A growing number of environmentalists who have carried out detailed economic studies of the costs of recycling - a practice that has an almost religious place in the greener lifestyle - believe it may be environmentally unfriendly.

"The higher you value the environment, the better incineration comes out," according to Matthew Leach, an energy policy analyst at Imperial College's Centre for Environmental Technology.

That's a startling thought, given that used paper is rapidly becoming a raw material: in western Europe more than half of newsprint is recycled, and the paper disposal business in Europe handles 130 kilograms (286 pounds) per head annually. Now Leach says: burn it - for instance in your fireplace. You don't speed up global warming, since 99 per cent of virgin paper comes from sustainable forests, not rainforest. And you can use the heat to save electricity.

This is not the sort of answer that consumers, who for years have been trained to obediently collect their newspapers and dump them at the local collection site, expect to hear. But it gets worse. Those local collection sites, and the few companies which in this country pulp the papers, are the worst model of recycling you can dream up. Instead, we should have kerbside collection, and recycling (or incineration) at as many locations as possible. Why? Because the fuel used by the lorries transporting it adds more to global warming than the process of making fresh paper.

"This debate seems to have become fashionable recently," said Marianne Grieg-gran of the International Institute for Environment and Development yesterday. "There have been scientific papers in the past four years arguing that recycling might not be the best solution."

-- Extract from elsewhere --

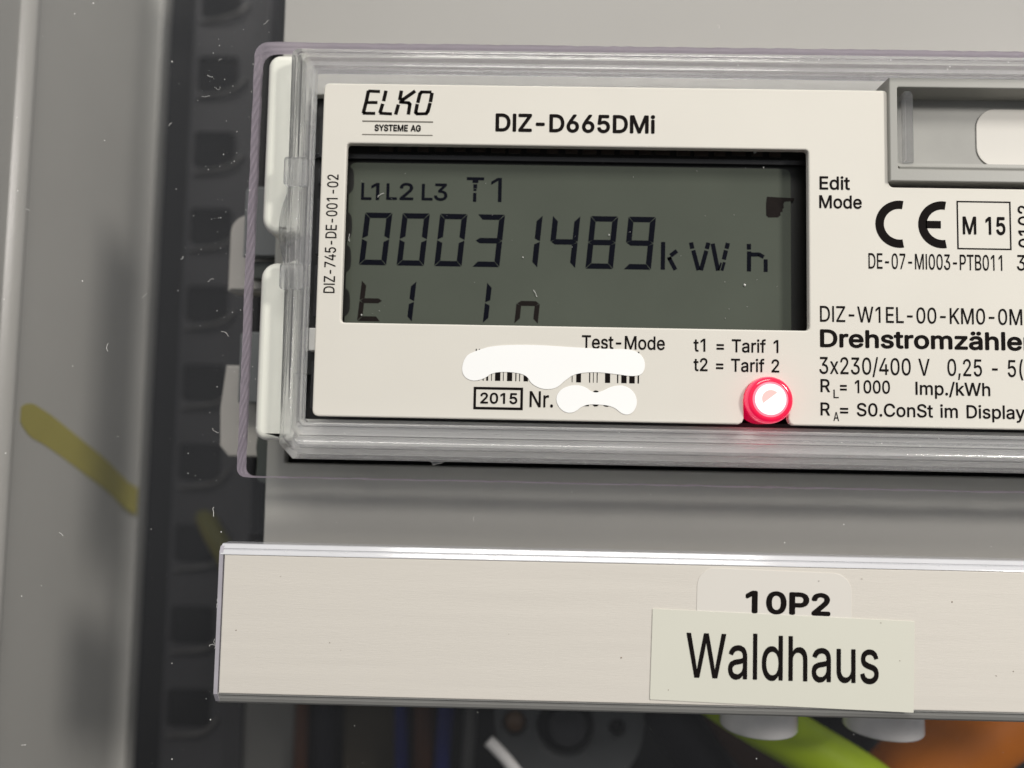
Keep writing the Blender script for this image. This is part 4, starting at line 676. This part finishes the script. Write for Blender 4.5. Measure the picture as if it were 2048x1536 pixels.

There are some glimmers of reassurance. It is always good to recycle aluminium cans, because so much electricity is needed to extract the metal from its ore, bauxite. Saving electricity means saving fossil fuel. Recycling aluminium "saves about 95 per cent of the energy," said Amelia Craighill, of the environment department at the University of East Anglia. Glass recycling is less clear-cut - but recycling can make significant energy savings. So yes, recycle that wine bottle.

But paper recycling is less simple. Maybe it should be composted on a landfill - where the methane gas produced could be burnt for energy. Or it should be burnt outright. Or it might be recycled. The environmentalists are still arguing.

The European Commission though seems to have made its mind up already. Its 1994 directive on waste management insists that by 2001, 50 per cent of paper waste should be recovered and recycled. Perhaps someone should tell them about the debate.